Sunday 15 April 2012

City Escape

And so it continues. What is this, Implausible Crossovers? That's Narto's old department... oh, Nar.

Okay. Pull myself together. Bad Terri, no reminiscing. Review. If I keep this up, the R&R Division will give me a part-time job.

Mission: City Escape/dead space sega style, Feeling Sorry, WHEEL OF TRAGETY
Agents: Florestan and Eusabius, DIC
Continua: Sonic, Dead Space, Mario, Banjo-Kazooie

I am quite terrified at the prospect of agents being given three missions at once, even short ones such as these - think of the filing! But if it has to happen, these three were a good match for each other. I'm surprised Agents Florestan and Eusabius didn't protest more, but I note that their file shows them to have a rather antique origin, so perhaps they were simply too polite.

The presentation of the differing styles of the three fics - script, centred, parenthetical - was masterful; I truly felt the agents' pain as they found themselves in each new situation. Perhaps the least fleshed-out was the centred story - it is mentioned once, and is amusing, but seems to fade into the background. I'm sure they felt the pressure of that centring more than they let on - and perhaps they should have written more about it. For someone like me, stuck in the Archives all day, it would have been an interesting read.

I do wonder at the language the pair use - look, it's even affecting me. I'm inclined to wonder whether they're playing on some reputation they have in HQ (I wouldn't know) and exaggerating their formality somewhat in the retelling. My suspicions on this front are strengthened by the fact that they occasionally slip into colloquial speech - the final 'Let's do this!' is one example. On the other hand, who knows? We've had stranger folk in here.

One point I do take issue with is during the climax of their third mission: one of the agents, Florestan, gives a 'review' to an author-wraith (described as a Sue-wraith, which I believe is department policy - precision is vital in DIC, where Sue-wraiths and slash-wraiths are both common). Unfortunately, this 'review', while appropriate in tone, nevertheless blurs towards being a flame. An insulting term is used towards the writer of the story - which is frowned on in most departments (the proposal for a Department of Author Abuse never got off the ground). My only consolation is that I'm inclined to think this 'review' was never actually given - it reads like a 'brilliant retort I would have made'.

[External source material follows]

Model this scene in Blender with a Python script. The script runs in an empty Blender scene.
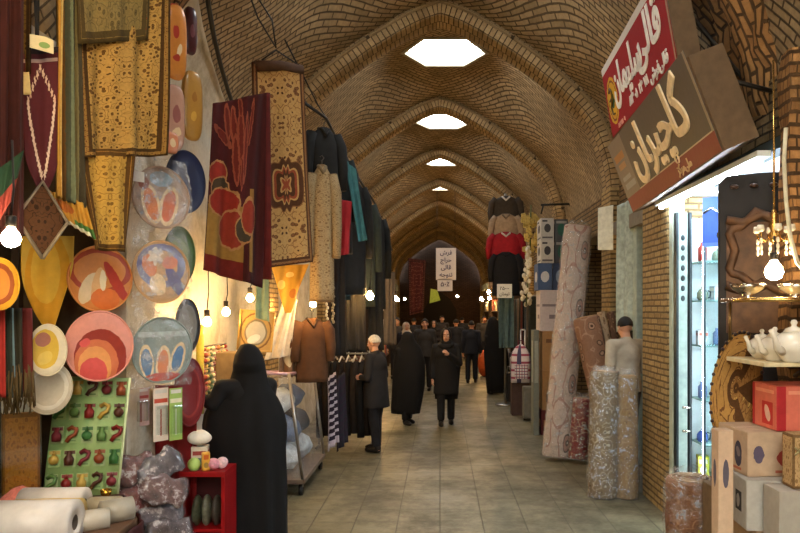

On the whole, though I admit to not having any knowledge of the canons involved, I found this suitably entertaining. A few flaws, but far better than those agents who refuse to release their reports at all. I'd much rather have something to read than nothing.

-Terri Ryan, Dept. of

-- oh yes, and I found a bizarre piece of overprinting in my copy. The 'fourth wall' line in the third mission, for some reason, has folded on top of itself. Strange.